Stated exercise =>
Only one span of the listing below is wanted: the lines from the one with "were 1600x2133 pixels." through the one with "o = pb.build('gravel', M['pebble'], floor, smooth=False);", reproduced exactly, both ends kept.

* START *

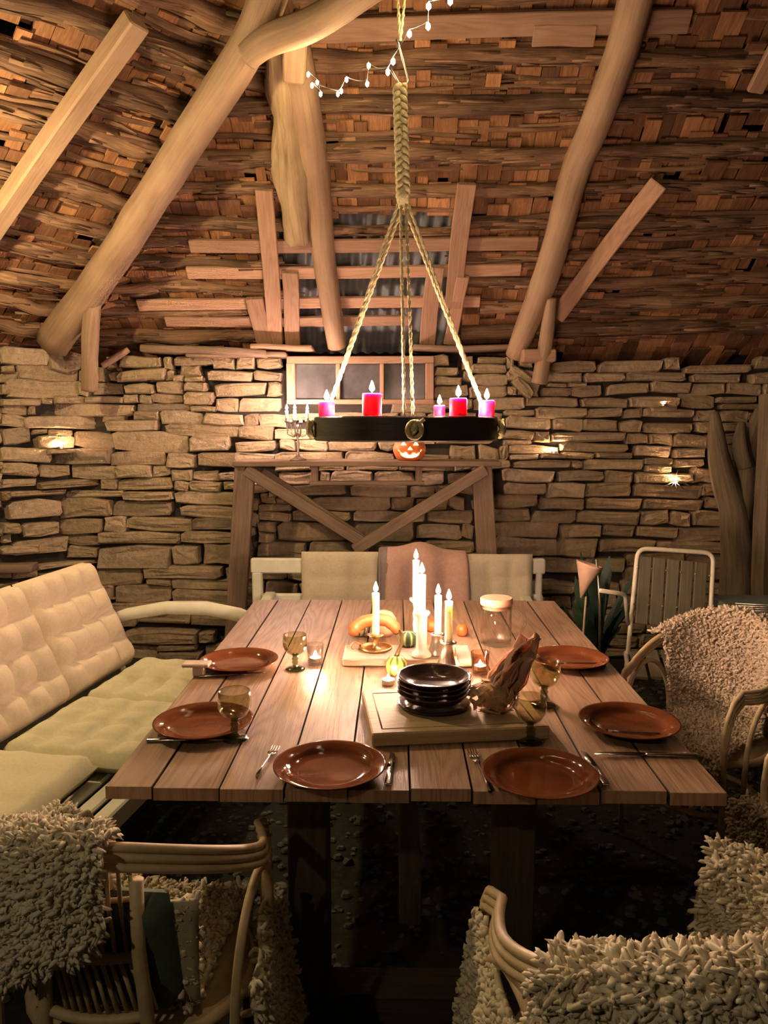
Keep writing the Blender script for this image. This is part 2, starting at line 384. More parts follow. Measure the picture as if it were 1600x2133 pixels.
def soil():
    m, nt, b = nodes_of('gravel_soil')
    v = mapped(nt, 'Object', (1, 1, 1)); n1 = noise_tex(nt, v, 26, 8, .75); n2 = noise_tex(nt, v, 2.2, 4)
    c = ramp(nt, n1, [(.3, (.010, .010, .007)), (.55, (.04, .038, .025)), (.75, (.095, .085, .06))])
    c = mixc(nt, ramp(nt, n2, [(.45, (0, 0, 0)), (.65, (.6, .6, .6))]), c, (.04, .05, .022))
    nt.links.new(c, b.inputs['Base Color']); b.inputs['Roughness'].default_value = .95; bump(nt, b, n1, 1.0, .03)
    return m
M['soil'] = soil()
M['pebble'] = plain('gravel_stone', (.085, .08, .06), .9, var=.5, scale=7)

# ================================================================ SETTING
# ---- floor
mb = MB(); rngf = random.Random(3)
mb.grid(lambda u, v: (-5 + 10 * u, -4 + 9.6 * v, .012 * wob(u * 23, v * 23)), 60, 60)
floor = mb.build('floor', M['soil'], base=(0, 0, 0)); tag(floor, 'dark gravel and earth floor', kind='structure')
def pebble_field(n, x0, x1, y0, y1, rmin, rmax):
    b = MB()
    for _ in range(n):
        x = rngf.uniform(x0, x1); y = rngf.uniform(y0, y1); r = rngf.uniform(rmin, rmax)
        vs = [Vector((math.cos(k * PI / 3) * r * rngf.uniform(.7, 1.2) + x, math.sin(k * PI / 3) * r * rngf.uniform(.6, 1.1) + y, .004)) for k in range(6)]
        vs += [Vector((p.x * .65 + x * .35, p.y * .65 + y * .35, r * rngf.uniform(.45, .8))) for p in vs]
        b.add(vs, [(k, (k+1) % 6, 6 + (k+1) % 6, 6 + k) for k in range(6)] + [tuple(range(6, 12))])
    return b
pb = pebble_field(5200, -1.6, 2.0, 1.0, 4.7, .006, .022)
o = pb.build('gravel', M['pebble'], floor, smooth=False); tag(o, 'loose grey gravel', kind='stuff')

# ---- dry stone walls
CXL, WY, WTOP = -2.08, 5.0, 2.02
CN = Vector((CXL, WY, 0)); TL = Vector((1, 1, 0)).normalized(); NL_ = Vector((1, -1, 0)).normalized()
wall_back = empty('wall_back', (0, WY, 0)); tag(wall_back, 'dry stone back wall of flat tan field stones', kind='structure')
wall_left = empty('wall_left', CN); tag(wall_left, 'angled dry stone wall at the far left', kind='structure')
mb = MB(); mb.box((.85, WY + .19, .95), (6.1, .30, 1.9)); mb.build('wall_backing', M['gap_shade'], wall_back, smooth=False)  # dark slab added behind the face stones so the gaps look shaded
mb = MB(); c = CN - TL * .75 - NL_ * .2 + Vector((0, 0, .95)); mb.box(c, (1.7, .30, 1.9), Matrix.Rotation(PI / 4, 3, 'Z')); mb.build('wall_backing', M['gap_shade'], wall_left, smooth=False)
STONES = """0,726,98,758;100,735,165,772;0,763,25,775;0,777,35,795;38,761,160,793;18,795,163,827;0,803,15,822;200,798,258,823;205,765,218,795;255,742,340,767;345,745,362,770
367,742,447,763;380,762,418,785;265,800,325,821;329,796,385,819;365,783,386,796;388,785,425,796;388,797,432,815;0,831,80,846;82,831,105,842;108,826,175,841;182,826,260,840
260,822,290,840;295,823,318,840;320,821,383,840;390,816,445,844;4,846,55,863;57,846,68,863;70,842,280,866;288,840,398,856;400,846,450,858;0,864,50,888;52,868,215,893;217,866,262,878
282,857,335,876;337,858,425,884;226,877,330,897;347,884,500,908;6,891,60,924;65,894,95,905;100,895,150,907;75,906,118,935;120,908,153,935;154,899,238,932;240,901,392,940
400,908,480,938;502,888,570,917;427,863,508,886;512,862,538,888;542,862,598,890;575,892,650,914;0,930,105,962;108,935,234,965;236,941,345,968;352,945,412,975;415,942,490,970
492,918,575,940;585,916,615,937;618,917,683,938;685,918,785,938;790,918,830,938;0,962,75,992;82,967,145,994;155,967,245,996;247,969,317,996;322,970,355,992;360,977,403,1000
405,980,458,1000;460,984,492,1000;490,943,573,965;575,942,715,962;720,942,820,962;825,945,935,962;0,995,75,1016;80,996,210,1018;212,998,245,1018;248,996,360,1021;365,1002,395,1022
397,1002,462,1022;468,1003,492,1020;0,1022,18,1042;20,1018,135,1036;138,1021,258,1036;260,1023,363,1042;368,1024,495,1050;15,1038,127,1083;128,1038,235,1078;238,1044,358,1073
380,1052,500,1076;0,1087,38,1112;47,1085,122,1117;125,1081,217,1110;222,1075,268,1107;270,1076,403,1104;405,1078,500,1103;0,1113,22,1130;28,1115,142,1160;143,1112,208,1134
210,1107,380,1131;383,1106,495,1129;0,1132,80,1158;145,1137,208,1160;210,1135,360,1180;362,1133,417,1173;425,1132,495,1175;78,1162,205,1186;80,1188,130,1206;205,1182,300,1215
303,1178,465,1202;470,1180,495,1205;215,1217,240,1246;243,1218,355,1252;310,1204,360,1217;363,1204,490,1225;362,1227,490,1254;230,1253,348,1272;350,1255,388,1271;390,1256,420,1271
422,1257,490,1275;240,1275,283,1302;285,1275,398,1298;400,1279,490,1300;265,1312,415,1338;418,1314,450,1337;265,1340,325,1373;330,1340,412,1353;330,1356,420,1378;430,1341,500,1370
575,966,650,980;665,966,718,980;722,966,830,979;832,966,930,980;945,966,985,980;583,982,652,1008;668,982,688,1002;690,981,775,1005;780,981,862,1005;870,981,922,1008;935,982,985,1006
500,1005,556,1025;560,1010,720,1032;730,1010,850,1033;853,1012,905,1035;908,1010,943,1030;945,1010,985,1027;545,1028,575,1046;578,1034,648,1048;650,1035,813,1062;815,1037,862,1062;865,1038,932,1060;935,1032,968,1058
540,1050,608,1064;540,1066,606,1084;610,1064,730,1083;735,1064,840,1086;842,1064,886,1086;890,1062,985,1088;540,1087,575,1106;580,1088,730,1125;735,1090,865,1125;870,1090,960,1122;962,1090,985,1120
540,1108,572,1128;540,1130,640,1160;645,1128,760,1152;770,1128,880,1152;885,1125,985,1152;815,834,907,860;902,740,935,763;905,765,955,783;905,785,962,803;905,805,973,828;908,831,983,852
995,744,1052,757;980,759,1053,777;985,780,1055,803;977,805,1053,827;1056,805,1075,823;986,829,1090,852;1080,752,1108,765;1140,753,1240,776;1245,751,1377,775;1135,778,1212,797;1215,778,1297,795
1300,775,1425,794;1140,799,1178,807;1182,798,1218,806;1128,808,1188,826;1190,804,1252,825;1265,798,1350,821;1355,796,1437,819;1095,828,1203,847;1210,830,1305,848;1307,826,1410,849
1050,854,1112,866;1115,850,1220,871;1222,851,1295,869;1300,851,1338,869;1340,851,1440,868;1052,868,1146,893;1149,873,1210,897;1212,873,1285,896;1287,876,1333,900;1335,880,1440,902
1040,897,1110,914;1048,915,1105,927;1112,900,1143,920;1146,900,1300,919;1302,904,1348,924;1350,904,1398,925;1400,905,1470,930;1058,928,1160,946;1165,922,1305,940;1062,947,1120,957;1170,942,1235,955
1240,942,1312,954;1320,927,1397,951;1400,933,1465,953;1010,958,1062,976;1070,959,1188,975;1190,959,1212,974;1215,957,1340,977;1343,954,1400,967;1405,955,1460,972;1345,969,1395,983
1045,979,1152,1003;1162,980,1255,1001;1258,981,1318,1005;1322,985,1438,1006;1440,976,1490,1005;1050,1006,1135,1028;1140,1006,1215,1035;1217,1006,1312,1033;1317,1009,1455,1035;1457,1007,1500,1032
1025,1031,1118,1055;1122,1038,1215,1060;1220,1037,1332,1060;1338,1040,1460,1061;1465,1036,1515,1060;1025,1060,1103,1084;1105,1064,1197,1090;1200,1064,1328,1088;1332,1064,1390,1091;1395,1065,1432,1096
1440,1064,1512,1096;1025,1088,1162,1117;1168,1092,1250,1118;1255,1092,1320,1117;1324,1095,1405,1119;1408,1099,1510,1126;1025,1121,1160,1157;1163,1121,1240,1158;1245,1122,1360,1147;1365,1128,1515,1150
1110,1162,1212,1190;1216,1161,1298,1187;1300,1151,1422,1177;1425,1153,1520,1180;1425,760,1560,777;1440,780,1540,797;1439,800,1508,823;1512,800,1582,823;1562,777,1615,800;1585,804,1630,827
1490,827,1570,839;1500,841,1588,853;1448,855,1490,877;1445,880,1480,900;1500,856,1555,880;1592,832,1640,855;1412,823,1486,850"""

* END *
* START *

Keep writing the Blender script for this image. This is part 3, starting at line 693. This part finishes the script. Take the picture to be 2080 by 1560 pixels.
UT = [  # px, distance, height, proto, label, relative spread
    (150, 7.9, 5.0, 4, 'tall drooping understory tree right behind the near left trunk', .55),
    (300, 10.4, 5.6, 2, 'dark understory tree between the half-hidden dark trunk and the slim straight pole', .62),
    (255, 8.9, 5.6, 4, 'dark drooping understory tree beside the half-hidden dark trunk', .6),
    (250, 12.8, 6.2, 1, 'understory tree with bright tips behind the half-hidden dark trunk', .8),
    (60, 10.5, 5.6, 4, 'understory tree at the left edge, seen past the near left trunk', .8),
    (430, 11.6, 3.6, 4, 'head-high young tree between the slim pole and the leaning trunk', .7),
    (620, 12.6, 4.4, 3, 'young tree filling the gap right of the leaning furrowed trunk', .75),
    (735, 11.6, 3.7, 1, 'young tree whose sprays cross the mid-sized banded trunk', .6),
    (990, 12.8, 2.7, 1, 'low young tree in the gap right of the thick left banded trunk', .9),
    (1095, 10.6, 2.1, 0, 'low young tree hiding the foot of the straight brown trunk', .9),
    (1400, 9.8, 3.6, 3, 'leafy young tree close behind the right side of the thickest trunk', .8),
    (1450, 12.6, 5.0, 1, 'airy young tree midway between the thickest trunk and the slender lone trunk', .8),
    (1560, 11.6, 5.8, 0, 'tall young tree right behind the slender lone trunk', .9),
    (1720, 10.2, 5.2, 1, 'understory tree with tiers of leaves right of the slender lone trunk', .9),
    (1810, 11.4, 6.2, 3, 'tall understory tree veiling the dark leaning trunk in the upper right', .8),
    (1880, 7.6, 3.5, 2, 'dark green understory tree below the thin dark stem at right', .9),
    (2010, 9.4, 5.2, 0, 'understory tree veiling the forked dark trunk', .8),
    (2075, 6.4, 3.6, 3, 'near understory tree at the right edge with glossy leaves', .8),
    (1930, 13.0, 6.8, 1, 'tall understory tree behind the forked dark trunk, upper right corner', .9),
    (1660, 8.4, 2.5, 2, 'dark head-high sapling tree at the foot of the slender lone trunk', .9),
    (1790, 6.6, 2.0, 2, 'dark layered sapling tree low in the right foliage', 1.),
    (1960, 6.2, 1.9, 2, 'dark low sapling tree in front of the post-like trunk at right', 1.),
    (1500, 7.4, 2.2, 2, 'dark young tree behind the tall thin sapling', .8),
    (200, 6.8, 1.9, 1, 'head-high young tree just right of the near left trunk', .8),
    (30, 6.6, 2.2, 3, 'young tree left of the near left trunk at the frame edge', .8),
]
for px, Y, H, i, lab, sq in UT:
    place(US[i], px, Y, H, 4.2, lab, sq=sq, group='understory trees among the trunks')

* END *
* START *

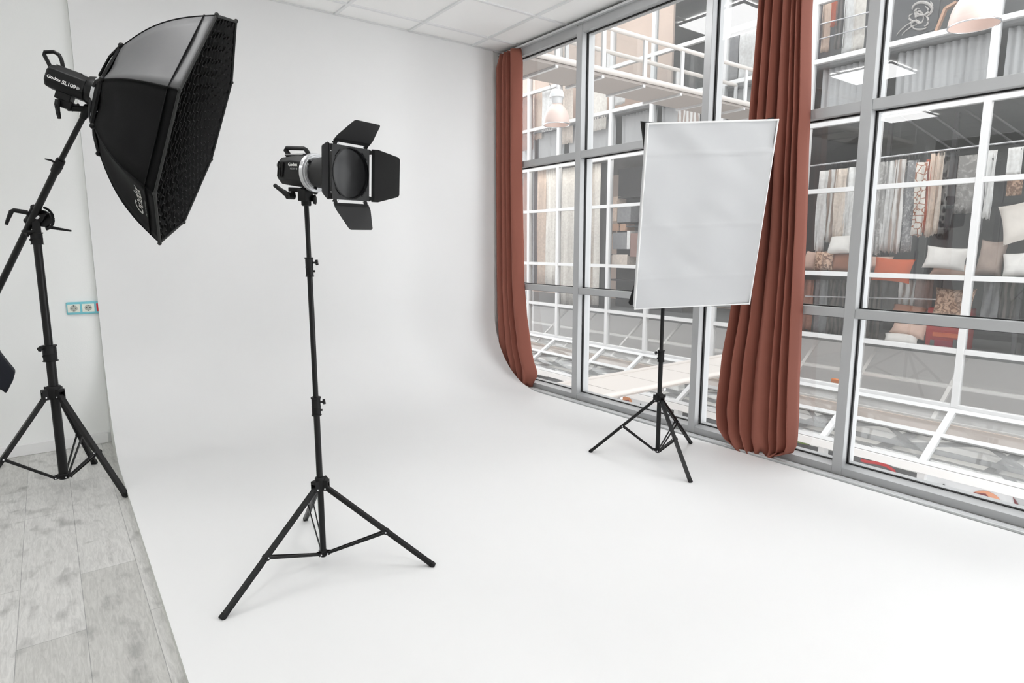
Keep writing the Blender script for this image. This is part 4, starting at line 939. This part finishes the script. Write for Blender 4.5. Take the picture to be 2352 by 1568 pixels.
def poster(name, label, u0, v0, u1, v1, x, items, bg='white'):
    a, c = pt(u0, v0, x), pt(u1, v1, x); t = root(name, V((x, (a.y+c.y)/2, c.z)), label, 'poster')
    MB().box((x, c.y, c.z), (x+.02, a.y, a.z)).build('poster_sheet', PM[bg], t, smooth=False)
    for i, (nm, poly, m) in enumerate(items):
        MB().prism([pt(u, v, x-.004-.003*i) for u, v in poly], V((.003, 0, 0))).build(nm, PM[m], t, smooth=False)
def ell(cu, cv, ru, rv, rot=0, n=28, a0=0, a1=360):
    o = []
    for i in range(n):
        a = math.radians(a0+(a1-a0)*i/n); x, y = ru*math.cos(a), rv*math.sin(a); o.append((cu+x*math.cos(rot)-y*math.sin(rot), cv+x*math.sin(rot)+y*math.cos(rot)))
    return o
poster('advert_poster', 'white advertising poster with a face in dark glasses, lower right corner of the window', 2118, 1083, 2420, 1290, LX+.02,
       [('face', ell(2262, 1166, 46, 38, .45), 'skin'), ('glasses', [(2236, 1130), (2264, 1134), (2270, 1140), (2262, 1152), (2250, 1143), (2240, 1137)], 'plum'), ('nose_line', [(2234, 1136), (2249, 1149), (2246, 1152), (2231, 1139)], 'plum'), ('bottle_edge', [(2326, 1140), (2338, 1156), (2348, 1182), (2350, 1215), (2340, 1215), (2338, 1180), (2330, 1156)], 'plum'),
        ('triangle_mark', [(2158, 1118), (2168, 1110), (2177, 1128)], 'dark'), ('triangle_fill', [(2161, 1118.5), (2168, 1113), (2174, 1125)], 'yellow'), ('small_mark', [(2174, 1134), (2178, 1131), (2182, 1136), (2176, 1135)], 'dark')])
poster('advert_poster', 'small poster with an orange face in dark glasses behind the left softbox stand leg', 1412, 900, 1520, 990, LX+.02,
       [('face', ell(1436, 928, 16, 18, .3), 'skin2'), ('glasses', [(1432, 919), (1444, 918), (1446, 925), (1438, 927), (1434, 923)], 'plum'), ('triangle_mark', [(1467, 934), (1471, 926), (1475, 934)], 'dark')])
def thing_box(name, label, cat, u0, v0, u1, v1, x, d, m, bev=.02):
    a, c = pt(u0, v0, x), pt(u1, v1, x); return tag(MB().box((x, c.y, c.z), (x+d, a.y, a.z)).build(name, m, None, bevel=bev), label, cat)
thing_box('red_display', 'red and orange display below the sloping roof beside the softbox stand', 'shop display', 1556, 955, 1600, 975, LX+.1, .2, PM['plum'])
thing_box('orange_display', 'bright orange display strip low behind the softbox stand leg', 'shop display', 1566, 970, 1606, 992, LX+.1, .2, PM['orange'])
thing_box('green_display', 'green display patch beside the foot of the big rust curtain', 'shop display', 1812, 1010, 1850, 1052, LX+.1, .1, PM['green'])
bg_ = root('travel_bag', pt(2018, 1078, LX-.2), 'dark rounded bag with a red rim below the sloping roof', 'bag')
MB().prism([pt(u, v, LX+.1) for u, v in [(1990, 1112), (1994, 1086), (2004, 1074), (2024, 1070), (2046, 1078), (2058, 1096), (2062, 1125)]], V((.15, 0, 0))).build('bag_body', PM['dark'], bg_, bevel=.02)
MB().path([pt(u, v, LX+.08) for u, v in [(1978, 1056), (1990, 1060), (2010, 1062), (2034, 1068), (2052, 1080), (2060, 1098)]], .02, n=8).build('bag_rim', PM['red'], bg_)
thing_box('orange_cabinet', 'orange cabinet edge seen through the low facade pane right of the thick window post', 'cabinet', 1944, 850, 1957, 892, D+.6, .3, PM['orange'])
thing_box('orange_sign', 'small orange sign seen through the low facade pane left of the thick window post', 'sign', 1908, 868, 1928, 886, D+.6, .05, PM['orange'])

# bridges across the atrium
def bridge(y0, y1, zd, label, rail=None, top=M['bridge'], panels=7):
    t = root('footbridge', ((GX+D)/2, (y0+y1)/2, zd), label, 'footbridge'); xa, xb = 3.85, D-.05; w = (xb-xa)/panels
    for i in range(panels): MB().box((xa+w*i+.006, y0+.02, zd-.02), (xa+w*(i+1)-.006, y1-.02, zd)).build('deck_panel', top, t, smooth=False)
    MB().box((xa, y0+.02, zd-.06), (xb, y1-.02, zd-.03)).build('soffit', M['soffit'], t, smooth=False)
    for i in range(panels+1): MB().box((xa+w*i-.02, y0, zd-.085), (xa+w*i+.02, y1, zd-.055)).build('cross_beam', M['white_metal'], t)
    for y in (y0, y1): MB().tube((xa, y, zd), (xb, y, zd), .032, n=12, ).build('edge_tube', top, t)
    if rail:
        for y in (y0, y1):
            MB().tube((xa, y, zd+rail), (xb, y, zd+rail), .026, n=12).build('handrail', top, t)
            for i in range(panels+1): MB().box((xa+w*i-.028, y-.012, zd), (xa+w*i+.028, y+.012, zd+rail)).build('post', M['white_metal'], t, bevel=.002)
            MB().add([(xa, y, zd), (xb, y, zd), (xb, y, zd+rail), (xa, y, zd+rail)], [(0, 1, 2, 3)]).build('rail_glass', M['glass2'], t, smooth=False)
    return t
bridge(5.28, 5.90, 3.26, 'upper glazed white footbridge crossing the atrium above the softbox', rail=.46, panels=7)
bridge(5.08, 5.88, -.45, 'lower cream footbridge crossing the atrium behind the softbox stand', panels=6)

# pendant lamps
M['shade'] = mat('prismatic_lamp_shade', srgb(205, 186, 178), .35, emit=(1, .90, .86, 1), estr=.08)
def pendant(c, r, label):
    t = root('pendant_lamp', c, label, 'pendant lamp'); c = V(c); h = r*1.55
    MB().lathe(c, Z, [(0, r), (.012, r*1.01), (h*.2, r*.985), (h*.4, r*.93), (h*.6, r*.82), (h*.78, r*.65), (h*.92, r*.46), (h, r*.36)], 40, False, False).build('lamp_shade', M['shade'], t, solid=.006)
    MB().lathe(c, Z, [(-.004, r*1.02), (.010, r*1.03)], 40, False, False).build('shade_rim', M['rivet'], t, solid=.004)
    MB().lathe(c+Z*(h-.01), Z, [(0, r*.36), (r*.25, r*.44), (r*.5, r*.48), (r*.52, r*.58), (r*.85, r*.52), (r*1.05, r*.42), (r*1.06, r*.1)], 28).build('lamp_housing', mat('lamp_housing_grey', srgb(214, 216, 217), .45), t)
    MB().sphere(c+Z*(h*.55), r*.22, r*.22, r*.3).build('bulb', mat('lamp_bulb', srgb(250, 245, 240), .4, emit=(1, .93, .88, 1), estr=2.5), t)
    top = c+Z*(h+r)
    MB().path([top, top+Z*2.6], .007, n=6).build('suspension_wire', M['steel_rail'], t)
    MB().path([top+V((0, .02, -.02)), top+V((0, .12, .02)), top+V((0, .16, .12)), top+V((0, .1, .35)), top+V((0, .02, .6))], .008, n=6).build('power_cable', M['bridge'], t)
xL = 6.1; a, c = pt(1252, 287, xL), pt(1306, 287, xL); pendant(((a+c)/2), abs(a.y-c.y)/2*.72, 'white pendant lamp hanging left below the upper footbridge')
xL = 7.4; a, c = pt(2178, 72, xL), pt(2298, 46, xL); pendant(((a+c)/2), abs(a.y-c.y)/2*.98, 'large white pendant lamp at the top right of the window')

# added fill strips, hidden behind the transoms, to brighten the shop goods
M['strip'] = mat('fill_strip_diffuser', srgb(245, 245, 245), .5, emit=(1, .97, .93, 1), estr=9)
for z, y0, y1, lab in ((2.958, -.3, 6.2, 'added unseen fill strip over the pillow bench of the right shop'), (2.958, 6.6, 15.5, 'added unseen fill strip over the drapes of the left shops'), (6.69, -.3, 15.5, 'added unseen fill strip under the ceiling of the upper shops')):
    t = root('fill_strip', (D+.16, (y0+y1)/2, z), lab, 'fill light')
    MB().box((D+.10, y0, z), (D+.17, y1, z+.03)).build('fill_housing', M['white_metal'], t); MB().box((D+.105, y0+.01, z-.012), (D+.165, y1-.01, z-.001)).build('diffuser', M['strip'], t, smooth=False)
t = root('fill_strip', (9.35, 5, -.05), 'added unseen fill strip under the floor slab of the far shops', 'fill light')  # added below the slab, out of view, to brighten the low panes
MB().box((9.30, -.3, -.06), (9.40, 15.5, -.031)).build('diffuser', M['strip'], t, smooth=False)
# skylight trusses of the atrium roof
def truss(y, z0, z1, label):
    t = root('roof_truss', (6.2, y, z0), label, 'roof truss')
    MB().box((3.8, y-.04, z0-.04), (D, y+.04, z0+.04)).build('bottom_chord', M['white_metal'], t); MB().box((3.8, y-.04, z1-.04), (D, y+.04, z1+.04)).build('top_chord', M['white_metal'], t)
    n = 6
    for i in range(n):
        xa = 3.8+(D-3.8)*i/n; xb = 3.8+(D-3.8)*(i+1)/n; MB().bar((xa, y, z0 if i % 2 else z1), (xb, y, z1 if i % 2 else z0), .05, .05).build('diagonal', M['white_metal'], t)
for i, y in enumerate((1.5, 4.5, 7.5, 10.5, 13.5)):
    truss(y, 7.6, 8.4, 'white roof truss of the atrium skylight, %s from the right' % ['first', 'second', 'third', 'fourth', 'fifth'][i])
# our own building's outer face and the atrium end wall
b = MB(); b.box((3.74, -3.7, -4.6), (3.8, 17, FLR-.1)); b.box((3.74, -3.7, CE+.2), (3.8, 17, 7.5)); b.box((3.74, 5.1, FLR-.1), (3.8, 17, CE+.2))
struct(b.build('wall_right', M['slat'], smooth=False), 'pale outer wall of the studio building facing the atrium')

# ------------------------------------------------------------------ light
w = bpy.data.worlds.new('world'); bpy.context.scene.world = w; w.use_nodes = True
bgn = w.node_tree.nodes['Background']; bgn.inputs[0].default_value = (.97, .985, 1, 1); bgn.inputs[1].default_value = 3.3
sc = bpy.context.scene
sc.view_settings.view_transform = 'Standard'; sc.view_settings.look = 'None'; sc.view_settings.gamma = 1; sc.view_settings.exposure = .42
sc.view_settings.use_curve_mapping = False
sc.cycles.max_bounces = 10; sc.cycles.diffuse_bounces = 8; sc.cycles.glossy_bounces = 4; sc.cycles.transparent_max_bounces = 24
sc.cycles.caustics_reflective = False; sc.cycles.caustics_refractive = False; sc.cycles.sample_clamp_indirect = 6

* END *

Answer to the exercise =>
Keep writing the Blender script for this image. This is part 2, starting at line 384. More parts follow. Measure the picture as if it were 1600x2133 pixels.
def soil():
    m, nt, b = nodes_of('gravel_soil')
    v = mapped(nt, 'Object', (1, 1, 1)); n1 = noise_tex(nt, v, 26, 8, .75); n2 = noise_tex(nt, v, 2.2, 4)
    c = ramp(nt, n1, [(.3, (.010, .010, .007)), (.55, (.04, .038, .025)), (.75, (.095, .085, .06))])
    c = mixc(nt, ramp(nt, n2, [(.45, (0, 0, 0)), (.65, (.6, .6, .6))]), c, (.04, .05, .022))
    nt.links.new(c, b.inputs['Base Color']); b.inputs['Roughness'].default_value = .95; bump(nt, b, n1, 1.0, .03)
    return m
M['soil'] = soil()
M['pebble'] = plain('gravel_stone', (.085, .08, .06), .9, var=.5, scale=7)

# ================================================================ SETTING
# ---- floor
mb = MB(); rngf = random.Random(3)
mb.grid(lambda u, v: (-5 + 10 * u, -4 + 9.6 * v, .012 * wob(u * 23, v * 23)), 60, 60)
floor = mb.build('floor', M['soil'], base=(0, 0, 0)); tag(floor, 'dark gravel and earth floor', kind='structure')
def pebble_field(n, x0, x1, y0, y1, rmin, rmax):
    b = MB()
    for _ in range(n):
        x = rngf.uniform(x0, x1); y = rngf.uniform(y0, y1); r = rngf.uniform(rmin, rmax)
        vs = [Vector((math.cos(k * PI / 3) * r * rngf.uniform(.7, 1.2) + x, math.sin(k * PI / 3) * r * rngf.uniform(.6, 1.1) + y, .004)) for k in range(6)]
        vs += [Vector((p.x * .65 + x * .35, p.y * .65 + y * .35, r * rngf.uniform(.45, .8))) for p in vs]
        b.add(vs, [(k, (k+1) % 6, 6 + (k+1) % 6, 6 + k) for k in range(6)] + [tuple(range(6, 12))])
    return b
pb = pebble_field(5200, -1.6, 2.0, 1.0, 4.7, .006, .022)
o = pb.build('gravel', M['pebble'], floor, smooth=False); tag(o, 'loose grey gravel', kind='stuff')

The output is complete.